Il y a bien le personnage de King George pour pimenter un peu,
joué par le chef des flics des trois RoboCop originaux,
mais son rôle est malheureusement trop peu exploité.
Alors bien sûr je sais que la question qui vous brûle les lèvres, c'est : est-ce que c'est mieux ou bien que Dynamite Jones ? Difficile de les départager. Coffy perd en originalité et en extravagance ce qu'il gagne en réalisme. Je ne dirais pas que le film manque de caractère, mais les personnages secondaires, par exemple, sont plus ternes, moins rigolos, malgré la présence de quelques bonnes "tronches" comme Sid Haig. C'est plus violent mais, un peu paradoxalement, il y a un peu moins d'action. Il y a plus de suspense, une intrigue un peu plus intéressante.
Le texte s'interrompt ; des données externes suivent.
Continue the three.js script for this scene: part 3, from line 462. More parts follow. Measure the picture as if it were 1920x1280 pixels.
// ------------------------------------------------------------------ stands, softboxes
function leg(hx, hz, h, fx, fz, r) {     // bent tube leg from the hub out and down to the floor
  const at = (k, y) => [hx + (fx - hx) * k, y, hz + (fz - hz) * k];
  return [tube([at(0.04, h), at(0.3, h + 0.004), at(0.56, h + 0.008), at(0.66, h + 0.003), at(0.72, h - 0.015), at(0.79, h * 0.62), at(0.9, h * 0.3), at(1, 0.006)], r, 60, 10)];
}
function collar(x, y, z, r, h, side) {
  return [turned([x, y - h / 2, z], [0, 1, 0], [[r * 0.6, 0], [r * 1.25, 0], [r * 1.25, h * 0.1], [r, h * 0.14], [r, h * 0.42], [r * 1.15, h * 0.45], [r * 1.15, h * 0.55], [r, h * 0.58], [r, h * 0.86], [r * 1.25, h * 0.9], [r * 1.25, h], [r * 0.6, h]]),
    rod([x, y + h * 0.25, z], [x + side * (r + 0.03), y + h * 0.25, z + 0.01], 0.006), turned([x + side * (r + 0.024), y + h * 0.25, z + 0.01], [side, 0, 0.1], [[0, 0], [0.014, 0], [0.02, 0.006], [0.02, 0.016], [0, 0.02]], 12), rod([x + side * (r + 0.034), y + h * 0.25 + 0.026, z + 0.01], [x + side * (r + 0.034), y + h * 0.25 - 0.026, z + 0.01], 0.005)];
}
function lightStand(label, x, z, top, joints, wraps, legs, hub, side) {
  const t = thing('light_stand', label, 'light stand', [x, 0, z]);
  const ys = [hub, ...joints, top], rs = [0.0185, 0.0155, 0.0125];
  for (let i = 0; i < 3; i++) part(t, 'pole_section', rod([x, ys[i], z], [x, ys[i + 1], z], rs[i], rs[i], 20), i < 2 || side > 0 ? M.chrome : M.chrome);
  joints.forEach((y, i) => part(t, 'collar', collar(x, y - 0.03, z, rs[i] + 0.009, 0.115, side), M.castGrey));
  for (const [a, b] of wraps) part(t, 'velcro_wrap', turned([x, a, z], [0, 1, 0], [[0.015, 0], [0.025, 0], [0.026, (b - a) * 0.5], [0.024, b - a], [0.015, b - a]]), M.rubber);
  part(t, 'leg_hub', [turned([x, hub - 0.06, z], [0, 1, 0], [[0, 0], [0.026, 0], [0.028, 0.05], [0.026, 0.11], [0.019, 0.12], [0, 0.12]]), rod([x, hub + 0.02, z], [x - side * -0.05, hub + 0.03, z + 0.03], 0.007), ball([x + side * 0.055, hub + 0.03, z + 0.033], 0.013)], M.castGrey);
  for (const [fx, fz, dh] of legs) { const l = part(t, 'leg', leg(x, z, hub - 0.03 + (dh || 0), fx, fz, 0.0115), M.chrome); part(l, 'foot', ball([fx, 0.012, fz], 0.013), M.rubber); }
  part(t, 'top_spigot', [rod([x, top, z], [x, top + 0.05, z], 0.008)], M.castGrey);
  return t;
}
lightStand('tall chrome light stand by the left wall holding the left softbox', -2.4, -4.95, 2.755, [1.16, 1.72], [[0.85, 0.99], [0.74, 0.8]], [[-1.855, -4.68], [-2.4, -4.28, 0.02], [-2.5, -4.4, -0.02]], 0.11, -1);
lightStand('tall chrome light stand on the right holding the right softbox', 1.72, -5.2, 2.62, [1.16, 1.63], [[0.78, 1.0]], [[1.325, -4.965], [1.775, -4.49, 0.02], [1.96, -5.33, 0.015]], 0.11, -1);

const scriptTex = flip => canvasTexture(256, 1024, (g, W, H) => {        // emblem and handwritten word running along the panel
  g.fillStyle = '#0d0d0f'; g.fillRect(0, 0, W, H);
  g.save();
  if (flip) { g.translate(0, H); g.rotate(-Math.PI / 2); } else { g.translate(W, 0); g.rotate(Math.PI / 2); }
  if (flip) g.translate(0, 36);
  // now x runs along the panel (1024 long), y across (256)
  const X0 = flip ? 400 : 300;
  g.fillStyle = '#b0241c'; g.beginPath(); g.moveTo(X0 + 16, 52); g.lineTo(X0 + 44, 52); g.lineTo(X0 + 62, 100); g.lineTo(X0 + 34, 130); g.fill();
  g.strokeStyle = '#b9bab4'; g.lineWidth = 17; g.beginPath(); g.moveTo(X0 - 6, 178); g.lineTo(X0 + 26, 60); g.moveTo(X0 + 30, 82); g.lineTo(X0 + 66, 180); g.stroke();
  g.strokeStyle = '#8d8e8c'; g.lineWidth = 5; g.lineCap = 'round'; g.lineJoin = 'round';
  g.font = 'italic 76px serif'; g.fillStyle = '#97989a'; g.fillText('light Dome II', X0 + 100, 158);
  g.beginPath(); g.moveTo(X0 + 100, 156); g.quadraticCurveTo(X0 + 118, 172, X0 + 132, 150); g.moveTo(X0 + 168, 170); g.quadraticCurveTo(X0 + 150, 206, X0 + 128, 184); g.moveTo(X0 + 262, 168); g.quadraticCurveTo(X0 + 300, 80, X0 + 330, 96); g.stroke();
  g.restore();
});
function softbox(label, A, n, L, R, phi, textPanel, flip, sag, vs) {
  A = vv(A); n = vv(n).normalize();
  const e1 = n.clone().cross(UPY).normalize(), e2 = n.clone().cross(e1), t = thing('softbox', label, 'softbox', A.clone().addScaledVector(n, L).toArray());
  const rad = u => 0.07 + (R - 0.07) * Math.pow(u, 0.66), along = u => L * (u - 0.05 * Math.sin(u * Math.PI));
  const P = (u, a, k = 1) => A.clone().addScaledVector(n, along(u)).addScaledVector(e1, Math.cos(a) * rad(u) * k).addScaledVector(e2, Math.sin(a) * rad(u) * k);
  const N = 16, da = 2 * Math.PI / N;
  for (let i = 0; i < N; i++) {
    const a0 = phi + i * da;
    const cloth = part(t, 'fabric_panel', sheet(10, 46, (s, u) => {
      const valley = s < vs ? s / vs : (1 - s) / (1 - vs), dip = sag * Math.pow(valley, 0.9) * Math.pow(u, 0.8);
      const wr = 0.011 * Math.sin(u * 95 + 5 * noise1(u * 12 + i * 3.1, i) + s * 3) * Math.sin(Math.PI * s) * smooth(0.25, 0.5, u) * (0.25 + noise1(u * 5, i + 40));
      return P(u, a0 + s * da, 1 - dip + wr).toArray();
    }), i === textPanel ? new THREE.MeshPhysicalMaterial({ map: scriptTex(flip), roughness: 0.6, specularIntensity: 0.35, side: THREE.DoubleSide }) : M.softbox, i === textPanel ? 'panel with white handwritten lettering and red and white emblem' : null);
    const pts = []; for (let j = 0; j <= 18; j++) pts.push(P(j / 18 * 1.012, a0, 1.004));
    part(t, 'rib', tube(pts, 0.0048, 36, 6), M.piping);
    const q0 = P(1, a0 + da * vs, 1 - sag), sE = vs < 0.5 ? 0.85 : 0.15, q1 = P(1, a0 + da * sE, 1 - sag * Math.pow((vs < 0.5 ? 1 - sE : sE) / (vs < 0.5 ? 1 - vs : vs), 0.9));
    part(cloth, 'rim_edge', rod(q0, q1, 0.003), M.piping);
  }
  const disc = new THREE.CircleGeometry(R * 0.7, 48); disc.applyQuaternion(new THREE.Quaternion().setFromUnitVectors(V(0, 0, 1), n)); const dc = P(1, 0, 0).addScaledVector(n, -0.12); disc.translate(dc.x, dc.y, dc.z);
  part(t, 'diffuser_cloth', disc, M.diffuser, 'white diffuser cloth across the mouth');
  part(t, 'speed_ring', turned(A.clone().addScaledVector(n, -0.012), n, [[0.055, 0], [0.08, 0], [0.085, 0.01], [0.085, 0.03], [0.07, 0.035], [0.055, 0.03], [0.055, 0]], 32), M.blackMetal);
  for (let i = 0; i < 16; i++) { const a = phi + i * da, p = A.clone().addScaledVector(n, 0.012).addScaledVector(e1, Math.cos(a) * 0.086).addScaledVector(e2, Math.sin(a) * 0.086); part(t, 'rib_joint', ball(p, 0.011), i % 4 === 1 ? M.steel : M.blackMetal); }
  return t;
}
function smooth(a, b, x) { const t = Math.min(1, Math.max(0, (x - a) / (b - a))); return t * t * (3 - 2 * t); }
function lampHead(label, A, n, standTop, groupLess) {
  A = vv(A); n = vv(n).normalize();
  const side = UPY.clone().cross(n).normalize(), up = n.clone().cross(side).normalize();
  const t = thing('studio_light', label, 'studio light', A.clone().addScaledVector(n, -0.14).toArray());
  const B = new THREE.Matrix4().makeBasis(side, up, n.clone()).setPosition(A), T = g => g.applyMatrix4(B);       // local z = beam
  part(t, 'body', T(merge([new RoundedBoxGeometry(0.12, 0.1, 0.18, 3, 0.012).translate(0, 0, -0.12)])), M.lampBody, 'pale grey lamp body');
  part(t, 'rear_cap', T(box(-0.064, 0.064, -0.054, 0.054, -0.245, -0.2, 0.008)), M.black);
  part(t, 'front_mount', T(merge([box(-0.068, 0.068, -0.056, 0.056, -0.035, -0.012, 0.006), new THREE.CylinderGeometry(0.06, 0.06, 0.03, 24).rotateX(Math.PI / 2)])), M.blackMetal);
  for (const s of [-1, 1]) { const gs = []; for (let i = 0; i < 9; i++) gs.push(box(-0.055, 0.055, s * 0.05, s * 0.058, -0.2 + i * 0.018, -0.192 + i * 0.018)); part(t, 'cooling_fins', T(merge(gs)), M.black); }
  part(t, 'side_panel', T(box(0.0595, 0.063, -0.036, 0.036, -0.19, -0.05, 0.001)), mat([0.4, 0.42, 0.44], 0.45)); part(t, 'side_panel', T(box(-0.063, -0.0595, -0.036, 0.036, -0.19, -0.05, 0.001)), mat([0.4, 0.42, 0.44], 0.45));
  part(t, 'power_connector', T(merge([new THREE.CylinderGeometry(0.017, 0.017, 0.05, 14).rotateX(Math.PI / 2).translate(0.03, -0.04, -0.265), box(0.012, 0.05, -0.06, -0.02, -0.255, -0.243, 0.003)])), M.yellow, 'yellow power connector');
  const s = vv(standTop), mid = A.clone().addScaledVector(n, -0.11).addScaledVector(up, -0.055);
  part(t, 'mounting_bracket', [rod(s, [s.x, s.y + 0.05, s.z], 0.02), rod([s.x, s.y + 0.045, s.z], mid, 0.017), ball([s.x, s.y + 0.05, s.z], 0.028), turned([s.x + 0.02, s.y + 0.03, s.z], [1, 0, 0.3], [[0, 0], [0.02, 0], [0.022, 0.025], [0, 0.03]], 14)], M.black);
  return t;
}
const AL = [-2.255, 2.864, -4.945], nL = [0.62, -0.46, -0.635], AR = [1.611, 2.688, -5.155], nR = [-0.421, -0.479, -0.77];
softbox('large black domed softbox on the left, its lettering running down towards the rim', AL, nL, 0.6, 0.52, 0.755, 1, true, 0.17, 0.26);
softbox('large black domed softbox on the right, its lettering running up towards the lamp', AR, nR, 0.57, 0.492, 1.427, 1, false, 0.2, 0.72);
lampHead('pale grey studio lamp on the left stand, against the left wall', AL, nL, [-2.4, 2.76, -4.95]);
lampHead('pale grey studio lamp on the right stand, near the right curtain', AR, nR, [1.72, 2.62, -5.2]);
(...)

Pour ma part j'avoue une petite préférence pour Coffy, ne serait-ce que parce que son héroïne est plus attachante, mais si vous cherchez quelque chose d'un peu plus "tous publics" avec moins de nichons et moins de têtes qui explosent, alors mieux vaut vous tourner vers sa rivale.
On ne retrouve clairement pas l'ambiance bon enfant du film concurrent.
Mais bon, quand même, Pam Grier hein ? Hé j'ai raison ou quoi les gars ?
En tous cas, si vous aimez les histoires de vengeurs solitaires que rien n'arrête et qu'une pointe d'érotisme ne vous rebute pas, n'hésitez pas, c'est pas un chef-d'oeuvre du cinéma policier mais c'est un bon petit thriller teigneux. Après, moi perso le DVD à 3€ me suffit, mais si vous êtes du genre à vouloir rentabiliser un écran HD géant, vous serez peut-être déçu par la qualité de l'image, correcte mais pas exceptionnelle, et vous préférerez peut-être attendre une hypothétique édition remasterisée en Blu-Ray.